What I don't understand is why stat -c "%u" code
returns 0
when run inside a rootless container. Does S6 mount volumes as root, even when run inside a rootless container, and then chown
them? So in that case the chown
would be failing inside the rootless container, for some reason. Does S6 require host system root permissions to operate inside the container? That would be a security issue, in my opinion. Thanks a lot for helping further reasoning!
@kmfrick apologies for the slow reply, I've been away.
I don't think you're seeing any behavior that's specific to S6 init system or rocker
in general. I haven't played around much with the --user
flag, but if you run a container with root permissions (inside the container) and bind a volume to the local host, and then inside the container, the root user changes ownership of a directory that you've bound to the host, what is the expected behavior on the host system?

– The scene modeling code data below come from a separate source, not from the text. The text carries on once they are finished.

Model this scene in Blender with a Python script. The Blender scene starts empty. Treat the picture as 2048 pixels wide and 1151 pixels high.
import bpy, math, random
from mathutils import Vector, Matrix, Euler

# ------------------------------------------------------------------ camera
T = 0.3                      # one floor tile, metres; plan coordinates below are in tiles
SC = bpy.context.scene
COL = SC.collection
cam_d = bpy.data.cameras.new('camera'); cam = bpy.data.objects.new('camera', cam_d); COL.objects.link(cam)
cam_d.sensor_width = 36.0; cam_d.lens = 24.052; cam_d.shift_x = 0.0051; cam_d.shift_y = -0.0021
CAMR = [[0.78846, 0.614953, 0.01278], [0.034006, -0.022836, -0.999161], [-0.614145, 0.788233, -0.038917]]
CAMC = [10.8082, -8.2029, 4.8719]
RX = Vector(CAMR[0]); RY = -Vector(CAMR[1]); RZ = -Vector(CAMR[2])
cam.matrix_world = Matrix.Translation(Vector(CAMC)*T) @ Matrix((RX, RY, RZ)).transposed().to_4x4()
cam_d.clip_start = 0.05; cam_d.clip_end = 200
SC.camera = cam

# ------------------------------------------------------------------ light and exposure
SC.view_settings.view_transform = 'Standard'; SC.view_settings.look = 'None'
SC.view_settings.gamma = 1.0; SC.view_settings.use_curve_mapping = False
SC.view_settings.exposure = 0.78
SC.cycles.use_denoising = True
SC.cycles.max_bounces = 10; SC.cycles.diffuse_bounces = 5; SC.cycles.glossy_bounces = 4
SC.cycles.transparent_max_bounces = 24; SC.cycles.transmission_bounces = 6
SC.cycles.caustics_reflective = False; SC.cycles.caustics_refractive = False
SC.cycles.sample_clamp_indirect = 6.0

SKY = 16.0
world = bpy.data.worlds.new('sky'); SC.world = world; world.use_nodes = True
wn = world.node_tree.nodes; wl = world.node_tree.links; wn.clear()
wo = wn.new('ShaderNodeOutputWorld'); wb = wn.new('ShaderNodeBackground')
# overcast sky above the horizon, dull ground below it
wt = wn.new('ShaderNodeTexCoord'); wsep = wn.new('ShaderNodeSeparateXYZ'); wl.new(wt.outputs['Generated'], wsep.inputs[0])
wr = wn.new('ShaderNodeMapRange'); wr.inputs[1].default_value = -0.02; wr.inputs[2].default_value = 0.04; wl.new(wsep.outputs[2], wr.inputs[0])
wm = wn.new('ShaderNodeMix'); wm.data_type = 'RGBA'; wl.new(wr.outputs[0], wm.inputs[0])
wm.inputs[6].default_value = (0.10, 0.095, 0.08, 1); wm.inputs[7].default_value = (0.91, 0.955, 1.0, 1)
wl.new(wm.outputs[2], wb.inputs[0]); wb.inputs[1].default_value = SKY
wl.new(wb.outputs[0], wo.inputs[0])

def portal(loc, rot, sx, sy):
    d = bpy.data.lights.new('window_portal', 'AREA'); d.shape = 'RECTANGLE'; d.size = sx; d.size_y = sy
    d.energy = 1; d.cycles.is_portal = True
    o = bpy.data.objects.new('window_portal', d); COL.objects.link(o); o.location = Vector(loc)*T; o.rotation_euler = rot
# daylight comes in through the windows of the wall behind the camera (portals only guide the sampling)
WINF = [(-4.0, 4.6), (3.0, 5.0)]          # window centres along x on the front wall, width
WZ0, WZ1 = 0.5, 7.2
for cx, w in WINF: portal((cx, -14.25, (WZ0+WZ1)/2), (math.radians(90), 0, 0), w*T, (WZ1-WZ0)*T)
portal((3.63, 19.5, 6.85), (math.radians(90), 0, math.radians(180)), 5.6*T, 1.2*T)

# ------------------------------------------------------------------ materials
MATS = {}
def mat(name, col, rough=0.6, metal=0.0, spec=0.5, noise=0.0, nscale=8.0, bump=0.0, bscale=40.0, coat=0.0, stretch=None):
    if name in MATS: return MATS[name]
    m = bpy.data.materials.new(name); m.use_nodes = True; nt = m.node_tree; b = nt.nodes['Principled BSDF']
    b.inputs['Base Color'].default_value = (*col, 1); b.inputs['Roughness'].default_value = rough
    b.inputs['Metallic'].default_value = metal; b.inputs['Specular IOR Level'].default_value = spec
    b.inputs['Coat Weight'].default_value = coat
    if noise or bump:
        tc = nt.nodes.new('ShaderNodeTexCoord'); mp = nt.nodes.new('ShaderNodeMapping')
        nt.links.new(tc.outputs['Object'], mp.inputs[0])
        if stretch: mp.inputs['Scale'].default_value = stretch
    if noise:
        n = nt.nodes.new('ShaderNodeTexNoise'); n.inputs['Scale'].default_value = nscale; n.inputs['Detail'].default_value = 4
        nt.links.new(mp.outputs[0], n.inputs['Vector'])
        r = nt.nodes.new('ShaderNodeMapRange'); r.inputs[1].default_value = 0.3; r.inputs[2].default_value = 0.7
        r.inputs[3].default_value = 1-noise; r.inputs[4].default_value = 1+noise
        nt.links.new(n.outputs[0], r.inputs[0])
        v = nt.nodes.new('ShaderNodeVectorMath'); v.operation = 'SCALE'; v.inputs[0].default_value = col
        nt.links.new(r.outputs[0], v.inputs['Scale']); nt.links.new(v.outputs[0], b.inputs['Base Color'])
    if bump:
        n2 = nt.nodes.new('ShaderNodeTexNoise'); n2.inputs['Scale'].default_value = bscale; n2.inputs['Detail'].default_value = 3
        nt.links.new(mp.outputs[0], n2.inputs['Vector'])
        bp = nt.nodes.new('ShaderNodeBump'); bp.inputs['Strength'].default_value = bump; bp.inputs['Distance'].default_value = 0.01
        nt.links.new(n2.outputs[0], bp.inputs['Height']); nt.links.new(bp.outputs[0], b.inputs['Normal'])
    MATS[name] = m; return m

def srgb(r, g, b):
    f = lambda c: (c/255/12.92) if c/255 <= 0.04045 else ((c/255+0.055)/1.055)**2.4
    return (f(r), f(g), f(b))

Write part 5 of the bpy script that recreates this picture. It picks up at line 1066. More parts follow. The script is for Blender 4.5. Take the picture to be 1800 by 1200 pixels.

That's really all that you're seeing here. You can see our userconf.sh which is being run when the rstudio container starts up to help ensure that we consistently map user, uid, groupid, etc permissions between host and container. This script was developed prior to docker having a --user
flag, and generally for a secure environment most users seem to prefer going with singularity, (many sys admins won't install docker anyway due to this issue with root permissions, but I'm not an expert in this area and as i've said, I'm not up to speed on --user
mode for the whole docker engine).
Anyway, if you see a way we can improve userconf.sh
to be compatible with running the docker daemon in this mode and still linking local volumes, I'm all for it.